Cultivating Trust: Creating a Culture of Honesty and Openness
Effective Leaders Earn the Trust of their Constituency and the Organization
In a survey, Researchers Kouzes and Posner identified integrity as the most desired trait in leaders. Within this general trait of integrity, honesty is the most frequently selected and sought-after characteristic, outdistancing competence and leadership skills. Honesty reflects more than what leaders say; it also reflects what they do and who they are.
Bennis and Nanus write that generating and sustaining trust is the central ingredient to leadership. They add that credibility is the single most significant determinant of whether a leader will be followed over time. Is this quality worth discussing? You bet!
Leadership literature universally agrees that trust is critical to success—both individually and corporately. Trust holds relationships together and encourages people to work cohesively and to willingly follow a leader. Effective leaders are genuine, credible, dependable, predictable, and benevolent. Robert Rosen speaks on certain leadership actions that build trust:
Being honest about oneself and the organization, and trusting others with that knowledge; sharing information about the condition of the organization;
Being personally vulnerable and allowing others to have a part in one’s life and work; having a core belief that the leader is no better than anyone else; never losing sight of one’s imperfections;
Practicing one’s convictions and values; being open with what one personally believes and holding to it;
Creating an open, trusting culture through caring about people, identifying with and listening to them.
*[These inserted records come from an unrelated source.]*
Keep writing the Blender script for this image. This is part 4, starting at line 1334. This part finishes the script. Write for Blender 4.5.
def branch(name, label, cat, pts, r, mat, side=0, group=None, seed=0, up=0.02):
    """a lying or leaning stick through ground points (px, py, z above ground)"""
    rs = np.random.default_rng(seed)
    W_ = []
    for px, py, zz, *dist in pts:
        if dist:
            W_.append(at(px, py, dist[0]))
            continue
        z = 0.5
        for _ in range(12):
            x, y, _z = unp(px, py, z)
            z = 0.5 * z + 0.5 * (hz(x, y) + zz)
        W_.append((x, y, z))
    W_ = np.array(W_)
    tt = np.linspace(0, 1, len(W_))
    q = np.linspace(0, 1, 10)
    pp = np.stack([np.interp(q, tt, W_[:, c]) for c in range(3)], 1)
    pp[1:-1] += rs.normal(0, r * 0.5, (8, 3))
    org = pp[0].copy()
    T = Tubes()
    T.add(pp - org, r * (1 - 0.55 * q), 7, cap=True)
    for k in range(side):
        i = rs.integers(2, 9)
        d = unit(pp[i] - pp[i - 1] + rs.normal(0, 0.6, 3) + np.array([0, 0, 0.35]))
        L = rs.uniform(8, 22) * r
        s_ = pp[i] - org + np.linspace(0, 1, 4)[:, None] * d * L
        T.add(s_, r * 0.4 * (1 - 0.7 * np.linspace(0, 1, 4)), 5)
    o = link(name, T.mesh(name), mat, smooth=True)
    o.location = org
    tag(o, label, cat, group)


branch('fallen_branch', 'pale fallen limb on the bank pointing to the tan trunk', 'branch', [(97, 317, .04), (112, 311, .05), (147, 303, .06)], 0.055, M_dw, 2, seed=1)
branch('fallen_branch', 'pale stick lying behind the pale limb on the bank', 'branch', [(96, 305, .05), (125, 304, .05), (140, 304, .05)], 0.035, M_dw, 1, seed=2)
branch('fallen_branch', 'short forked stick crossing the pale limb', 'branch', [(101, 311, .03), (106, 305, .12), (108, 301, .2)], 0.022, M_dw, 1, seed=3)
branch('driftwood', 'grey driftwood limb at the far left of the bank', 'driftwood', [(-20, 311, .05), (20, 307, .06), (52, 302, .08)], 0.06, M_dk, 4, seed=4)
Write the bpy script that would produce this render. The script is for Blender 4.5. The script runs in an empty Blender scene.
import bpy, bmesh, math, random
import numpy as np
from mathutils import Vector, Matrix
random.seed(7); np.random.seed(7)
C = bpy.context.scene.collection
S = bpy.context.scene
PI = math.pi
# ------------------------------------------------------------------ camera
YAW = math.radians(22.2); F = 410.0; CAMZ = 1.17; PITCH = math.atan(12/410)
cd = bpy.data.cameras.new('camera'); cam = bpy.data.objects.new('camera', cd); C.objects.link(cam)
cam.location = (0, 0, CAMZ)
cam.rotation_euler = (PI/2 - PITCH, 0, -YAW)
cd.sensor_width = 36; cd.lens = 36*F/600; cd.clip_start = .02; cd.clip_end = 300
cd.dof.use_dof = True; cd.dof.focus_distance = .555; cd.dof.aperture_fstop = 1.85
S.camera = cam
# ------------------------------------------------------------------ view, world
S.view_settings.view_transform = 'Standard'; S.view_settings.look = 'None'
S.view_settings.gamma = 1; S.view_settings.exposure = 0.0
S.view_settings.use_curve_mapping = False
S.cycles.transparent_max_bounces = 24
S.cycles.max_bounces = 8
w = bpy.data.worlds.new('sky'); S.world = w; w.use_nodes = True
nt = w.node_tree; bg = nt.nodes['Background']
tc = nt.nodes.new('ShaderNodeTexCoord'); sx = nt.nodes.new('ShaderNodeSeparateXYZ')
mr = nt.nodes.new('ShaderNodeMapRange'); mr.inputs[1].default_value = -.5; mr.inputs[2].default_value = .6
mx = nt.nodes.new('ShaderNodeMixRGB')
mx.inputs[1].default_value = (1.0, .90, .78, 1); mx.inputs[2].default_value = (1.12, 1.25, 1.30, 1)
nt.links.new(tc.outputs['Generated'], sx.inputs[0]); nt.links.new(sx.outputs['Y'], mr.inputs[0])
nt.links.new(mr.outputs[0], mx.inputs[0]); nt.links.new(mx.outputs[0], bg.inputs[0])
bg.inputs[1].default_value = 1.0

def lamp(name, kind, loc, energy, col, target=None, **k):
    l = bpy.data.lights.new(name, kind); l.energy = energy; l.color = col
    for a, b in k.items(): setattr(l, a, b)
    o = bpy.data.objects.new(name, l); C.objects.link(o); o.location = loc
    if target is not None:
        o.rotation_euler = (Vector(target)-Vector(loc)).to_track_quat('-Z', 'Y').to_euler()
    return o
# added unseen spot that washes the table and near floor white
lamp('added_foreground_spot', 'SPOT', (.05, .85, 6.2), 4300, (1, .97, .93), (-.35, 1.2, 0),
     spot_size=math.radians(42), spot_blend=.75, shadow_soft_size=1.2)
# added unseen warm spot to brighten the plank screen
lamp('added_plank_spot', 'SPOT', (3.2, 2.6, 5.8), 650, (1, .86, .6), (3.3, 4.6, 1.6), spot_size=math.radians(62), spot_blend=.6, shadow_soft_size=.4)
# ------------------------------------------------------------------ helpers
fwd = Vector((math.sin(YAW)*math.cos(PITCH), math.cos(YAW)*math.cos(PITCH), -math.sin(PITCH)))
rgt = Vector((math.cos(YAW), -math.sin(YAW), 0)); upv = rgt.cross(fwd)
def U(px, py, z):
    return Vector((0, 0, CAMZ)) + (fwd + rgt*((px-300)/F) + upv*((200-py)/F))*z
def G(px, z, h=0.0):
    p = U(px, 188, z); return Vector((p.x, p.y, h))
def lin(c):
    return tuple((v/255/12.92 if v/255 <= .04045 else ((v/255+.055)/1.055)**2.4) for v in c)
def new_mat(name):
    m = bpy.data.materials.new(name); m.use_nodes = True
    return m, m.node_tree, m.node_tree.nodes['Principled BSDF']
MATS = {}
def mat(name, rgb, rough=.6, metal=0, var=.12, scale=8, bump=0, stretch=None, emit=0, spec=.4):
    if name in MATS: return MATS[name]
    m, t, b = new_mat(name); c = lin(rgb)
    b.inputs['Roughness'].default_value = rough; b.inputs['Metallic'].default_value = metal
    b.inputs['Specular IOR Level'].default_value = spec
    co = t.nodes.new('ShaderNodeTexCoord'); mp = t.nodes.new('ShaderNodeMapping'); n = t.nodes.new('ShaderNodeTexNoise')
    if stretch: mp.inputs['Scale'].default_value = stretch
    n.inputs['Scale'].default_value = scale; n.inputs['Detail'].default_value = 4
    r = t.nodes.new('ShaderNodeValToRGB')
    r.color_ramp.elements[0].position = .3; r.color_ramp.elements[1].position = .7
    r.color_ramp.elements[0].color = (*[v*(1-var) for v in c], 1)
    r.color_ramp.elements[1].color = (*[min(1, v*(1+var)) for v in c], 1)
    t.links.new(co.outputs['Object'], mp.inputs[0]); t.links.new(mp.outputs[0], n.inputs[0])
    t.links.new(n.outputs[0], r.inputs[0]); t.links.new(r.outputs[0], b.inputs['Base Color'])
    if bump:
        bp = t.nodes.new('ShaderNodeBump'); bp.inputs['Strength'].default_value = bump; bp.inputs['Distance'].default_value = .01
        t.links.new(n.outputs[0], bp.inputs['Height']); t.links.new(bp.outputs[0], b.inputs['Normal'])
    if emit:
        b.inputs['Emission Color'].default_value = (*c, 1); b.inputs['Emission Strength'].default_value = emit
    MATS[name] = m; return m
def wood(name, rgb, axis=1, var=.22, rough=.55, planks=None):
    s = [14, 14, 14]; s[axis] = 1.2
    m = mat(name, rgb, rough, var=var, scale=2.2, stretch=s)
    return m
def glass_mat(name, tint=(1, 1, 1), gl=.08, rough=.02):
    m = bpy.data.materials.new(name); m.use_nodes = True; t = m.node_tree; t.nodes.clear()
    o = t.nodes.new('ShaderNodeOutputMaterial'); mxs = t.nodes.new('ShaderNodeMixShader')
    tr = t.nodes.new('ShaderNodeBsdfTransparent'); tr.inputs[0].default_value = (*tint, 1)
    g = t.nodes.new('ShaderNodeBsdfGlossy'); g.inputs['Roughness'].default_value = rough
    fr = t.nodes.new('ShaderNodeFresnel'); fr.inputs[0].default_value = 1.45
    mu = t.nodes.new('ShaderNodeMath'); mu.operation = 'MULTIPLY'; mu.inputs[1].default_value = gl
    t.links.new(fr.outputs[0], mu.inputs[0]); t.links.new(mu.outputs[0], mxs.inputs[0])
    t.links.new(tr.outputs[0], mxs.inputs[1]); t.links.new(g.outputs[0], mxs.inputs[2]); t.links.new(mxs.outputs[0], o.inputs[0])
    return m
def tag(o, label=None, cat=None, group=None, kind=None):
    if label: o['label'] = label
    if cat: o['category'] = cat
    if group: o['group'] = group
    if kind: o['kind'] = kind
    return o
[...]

In addition to trustworthy behavior, a critical leadership task is to regularly foster trust—creating a climate where trust dominates the corporate culture. One key contributor to creating an atmosphere of trust is trusting others. Kouzes and Posner summarize well what the literature of leadership has discovered:
“Trust…is the central issue in relationships…an essential element of organizational effectiveness as well. Individuals who are unable to trust others often fail to become leaders. They can’t bear to be dependent on the words and work of others and, consequently, end up doing all the work themselves. Trust develops when we make ourselves vulnerable to others. By trusting another person, we express a level of dependence upon that person. Low trusting people tend to view the world around them as filled with competitors … yet trusting people are regarded by others as trustworthy. The leader’s behavior is more critical than that of any other individual in determining the expansion of trust in a group. The foundation of a trusting relationship is believing that the other person has integrity.”
Interesting research, right? What do we do with this?
Let’s self-evaluate for a moment how we as leaders are currently building a culture of trust. As with many arenas in life, it begins with the example of the leadership team. How have your actions communicated your trust in your team lately? What is your comfort level with vulnerability—or partial vulnerability? How have you demonstrated your care for the team? If you want to build a culture of trust—which has short-term and long-term benefits—it begins with you.